Con la aprobación de las reformas constitucionales que habrá determinado el proyecto pripanista sobre derechos y cultura indígenas, se estará tributando un homenaje a la sinrazón y a la mediocridad política. Pasará a la historia como Los acuerdos de San Lázaro.
No hubo estremecimientos sociales cuando en enero de l992 se publicó la adición salinista al artículo 4¼ de la Constitución, con la que se protege y promueve el desarrollo de las lenguas, culturas, usos, costumbres, y formas de organización de los pueblos que sustentaron originalmente la composición de la nación. Quizá sólo los directamente interesados registraron un cierto avance en el dominio jurídico, pero no en sus comunidades. Fue una reforma en frío y de alcances muy limitados. Con la reforma que viene, presumiblemte sí va a haber estremecimientos, que van a ser extensos e intensos a causa del repudio casi general.
¿Por qué ha de ser así si esta reforma, de todos modos, es más amplia que la de hace seis años? Pues porque es una reforma que no viene del frío, sino de una guerra que nos alarmó a todos los mexicanos y que ganó la atención mundial incluso --y principalmente-- mucho después del armisticio; porque no corresponde a lo pactado entre las partes beligerantes en San Andrés Larráinzar, sino básicamente a lo acordado por dos partidos políticos al margen del proceso de pacificación y porque, consiguientemente, da la espalda a las expectativas de los indígenas.
Más allá de su valoración puramente jurídica, la reforma es lamentable porque no equivale al cumplimiento de un acuerdo, sino a su simulación, porque implica la derogación de las leyes que obligaban a la suspensión de hostilidades (aunque en el caso del ejército nacional esa suspensión haya sido siempre muy relativa) y creaban órganos y mecanismos de mediación indispensables para garantizar el diálogo y asegurar el proceso de pacificación. Destrozado el principio de bilateralidad, la estrategia gubernamental y pripanista, que con razón ha sido calificada de irresponsable, da por concluido el proceso pacificador, acaba con mediadores y coadyuvantes y cuenta con decretar el desarme de los zapatistas insurrectos y, si se niegan, con someterlos por la fuerza. Así de simple y de simplón.
Es decir, en esa estrategia está el fin del diálogo y de la agenda de San Andrés, de la que no se había allanado sino el primer punto, la reanudación de la guerra, ahora en condiciones más ventajosas para el ejército nacional por el número impresionante de sus efectivos y su presencia en las zonas propiamente zapatistas y en las cercanas a ellas. En otras palabras, a los insurrectos no les espera sino la muerte o la cárcel. ¿Será?

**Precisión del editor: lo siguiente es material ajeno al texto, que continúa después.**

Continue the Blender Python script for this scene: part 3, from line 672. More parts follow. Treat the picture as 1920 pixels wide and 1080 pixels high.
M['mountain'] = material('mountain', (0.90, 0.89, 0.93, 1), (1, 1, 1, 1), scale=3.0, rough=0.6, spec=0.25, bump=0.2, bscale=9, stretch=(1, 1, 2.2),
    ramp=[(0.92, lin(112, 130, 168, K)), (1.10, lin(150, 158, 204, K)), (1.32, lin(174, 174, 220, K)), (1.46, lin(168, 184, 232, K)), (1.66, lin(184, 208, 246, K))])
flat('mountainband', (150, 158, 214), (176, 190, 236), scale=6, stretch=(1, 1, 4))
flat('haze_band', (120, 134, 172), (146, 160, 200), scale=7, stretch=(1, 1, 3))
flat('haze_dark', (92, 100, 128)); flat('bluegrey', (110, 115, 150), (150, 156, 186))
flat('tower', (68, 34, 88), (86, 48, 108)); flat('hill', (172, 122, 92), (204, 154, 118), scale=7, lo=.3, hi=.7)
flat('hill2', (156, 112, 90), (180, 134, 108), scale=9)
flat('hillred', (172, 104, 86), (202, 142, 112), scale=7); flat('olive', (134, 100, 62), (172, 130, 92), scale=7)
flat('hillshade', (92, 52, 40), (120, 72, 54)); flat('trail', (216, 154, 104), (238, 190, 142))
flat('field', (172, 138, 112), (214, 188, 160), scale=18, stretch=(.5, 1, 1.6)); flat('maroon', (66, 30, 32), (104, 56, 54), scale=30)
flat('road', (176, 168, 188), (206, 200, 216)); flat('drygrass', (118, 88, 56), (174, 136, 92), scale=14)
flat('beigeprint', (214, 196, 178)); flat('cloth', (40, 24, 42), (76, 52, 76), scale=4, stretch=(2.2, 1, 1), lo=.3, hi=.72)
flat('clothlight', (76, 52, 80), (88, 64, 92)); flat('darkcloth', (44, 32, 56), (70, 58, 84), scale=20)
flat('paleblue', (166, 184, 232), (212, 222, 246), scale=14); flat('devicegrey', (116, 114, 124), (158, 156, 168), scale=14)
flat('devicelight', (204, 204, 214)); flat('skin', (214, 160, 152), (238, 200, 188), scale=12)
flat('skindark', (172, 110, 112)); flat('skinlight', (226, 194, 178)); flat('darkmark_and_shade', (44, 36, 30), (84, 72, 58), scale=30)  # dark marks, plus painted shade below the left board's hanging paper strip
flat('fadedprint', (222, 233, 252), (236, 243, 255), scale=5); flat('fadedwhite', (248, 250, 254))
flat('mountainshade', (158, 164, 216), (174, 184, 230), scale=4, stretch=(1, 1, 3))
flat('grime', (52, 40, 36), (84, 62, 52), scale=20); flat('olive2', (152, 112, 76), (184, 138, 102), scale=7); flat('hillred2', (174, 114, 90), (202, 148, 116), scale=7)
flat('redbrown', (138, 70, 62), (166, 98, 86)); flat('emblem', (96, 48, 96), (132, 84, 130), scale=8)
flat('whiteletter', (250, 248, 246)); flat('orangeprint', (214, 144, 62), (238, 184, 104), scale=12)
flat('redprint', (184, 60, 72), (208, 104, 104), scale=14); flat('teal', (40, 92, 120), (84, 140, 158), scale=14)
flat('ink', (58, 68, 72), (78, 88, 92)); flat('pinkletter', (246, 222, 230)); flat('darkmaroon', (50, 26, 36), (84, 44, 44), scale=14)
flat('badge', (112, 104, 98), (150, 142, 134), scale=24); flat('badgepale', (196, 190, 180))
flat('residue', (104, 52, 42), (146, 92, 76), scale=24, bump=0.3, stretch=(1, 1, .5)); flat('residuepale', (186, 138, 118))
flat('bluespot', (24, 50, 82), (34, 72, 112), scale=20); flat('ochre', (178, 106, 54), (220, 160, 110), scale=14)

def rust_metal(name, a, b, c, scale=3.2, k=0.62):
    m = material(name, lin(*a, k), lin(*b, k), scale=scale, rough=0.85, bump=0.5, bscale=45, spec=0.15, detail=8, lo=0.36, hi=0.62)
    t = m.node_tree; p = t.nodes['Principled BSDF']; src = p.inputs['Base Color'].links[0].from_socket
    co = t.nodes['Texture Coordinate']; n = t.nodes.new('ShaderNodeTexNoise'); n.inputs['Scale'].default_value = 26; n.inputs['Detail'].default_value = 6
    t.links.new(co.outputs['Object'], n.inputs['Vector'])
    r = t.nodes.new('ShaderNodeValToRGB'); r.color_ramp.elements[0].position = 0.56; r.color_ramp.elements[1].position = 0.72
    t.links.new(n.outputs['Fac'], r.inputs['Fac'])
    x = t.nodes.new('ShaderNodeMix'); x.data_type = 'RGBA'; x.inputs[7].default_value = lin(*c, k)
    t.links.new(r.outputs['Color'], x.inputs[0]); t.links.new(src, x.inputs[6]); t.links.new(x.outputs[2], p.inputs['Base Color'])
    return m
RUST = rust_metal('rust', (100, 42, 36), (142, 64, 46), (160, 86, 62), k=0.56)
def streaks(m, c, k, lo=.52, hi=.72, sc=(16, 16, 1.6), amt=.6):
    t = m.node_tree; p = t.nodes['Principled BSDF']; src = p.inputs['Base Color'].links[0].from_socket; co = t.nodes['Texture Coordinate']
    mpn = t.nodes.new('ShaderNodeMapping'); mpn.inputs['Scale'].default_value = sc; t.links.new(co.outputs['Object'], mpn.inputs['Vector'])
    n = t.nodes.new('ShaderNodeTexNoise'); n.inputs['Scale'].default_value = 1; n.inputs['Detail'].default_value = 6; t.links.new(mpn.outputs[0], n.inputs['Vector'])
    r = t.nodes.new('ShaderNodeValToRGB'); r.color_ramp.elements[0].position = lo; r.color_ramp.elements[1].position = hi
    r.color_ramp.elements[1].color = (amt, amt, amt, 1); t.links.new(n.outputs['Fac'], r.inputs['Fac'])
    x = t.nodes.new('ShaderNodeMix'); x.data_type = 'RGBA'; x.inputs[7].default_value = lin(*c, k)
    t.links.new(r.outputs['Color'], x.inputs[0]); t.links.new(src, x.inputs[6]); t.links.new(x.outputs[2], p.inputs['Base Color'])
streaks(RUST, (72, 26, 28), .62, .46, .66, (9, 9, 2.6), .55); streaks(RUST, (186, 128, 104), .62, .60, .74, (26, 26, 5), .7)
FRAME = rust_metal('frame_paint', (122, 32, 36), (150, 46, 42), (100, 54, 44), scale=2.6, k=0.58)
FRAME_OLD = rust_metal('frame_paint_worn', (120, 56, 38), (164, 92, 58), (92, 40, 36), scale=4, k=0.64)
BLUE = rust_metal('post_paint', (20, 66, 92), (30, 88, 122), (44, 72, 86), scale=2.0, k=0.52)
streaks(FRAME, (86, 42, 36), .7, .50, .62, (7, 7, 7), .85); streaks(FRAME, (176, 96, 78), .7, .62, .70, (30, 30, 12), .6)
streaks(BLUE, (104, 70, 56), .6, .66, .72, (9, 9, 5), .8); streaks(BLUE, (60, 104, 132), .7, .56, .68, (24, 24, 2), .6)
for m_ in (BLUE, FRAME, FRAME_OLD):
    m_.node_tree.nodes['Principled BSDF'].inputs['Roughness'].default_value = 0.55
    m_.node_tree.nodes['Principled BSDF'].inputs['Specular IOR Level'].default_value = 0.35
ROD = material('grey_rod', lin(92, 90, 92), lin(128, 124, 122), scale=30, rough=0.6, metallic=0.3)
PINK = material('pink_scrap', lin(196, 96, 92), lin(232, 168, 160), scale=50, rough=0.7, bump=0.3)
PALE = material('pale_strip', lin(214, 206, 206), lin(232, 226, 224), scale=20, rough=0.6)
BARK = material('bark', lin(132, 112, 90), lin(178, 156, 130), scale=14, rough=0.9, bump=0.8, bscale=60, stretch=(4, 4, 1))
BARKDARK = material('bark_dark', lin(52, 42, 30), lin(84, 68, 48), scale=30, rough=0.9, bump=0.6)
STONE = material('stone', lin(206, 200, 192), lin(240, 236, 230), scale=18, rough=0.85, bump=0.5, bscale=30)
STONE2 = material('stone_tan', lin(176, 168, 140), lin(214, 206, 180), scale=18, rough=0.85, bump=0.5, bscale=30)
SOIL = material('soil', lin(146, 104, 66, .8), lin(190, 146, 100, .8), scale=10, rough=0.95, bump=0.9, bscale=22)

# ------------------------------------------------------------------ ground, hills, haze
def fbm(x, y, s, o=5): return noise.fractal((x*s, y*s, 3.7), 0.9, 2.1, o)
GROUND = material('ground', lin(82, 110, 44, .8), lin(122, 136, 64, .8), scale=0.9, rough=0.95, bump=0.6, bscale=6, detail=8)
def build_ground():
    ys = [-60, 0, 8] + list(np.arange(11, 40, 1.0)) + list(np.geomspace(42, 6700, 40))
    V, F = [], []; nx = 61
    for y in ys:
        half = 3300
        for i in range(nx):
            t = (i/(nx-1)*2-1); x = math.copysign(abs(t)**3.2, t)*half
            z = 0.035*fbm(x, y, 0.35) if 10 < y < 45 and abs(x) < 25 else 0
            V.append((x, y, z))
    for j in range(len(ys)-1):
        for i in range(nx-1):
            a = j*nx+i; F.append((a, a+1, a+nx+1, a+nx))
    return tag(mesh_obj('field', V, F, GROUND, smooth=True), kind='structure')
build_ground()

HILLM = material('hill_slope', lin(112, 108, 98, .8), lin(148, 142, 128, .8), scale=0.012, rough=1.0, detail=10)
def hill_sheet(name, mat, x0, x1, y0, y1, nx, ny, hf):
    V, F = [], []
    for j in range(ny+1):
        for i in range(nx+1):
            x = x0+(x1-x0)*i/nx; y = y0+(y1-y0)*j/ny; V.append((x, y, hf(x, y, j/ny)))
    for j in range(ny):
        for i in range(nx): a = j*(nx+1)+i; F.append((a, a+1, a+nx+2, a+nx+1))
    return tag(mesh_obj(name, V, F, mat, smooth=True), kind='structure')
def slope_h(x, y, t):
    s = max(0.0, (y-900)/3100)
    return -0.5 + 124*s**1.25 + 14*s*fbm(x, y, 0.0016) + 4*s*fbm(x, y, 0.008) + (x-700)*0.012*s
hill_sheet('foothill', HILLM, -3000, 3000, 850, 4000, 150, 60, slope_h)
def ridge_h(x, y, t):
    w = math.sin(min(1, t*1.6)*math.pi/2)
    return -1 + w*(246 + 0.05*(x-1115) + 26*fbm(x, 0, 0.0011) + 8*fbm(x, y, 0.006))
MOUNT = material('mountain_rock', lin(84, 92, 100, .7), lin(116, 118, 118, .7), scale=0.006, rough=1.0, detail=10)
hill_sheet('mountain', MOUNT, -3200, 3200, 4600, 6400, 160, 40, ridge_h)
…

Así, como diría Bernard Shaw, se está confundiendo el arte de gobernar con el arte de someter. Pero habrá que someter a una buena parte de la sociedad mexicana, que ha seguido el conflicto paso a paso y puede distinguir entre los importantes Acuerdos de San Andrés y los unilaterales y caricaturescos acuerdos de San Lázaro. Los muertos de Acteal fueron un brusco sacudimiento de la conciencia nacional.
¿Cómo sería tomado el exterminio del EZLN y de una parte de la población indígena civil? ¿Y cómo lo tomarían las organizaciones mundiales que han estado muy pendientes del conflicto chiapaneco?
No se puede gobernar en el centro del repudio salvo en el caso de vocaciones dictatoriales. Tampoco se puede aspirar a triunfar legítimamente en las urnas después de acciones tan censurables como la que dos terceras partes de los mandatarios están por consumar en el Congreso. ¿Es tiempo aún de que la razón recobre sus fueros y se analicen las consecuencias del autoritarismo y la unilateralidad? Lo dudo, y me gustaría estar equivocado y que los hechos me desmintieran.
Con la aceptación de compromisos, seguida por su desconocimiento, algo muy importante están perdiendo el presidente Zedillo y sus servidores parlamentarios, y es la confiabilidad. Lástima que en ese juego equívoco perdemos todos.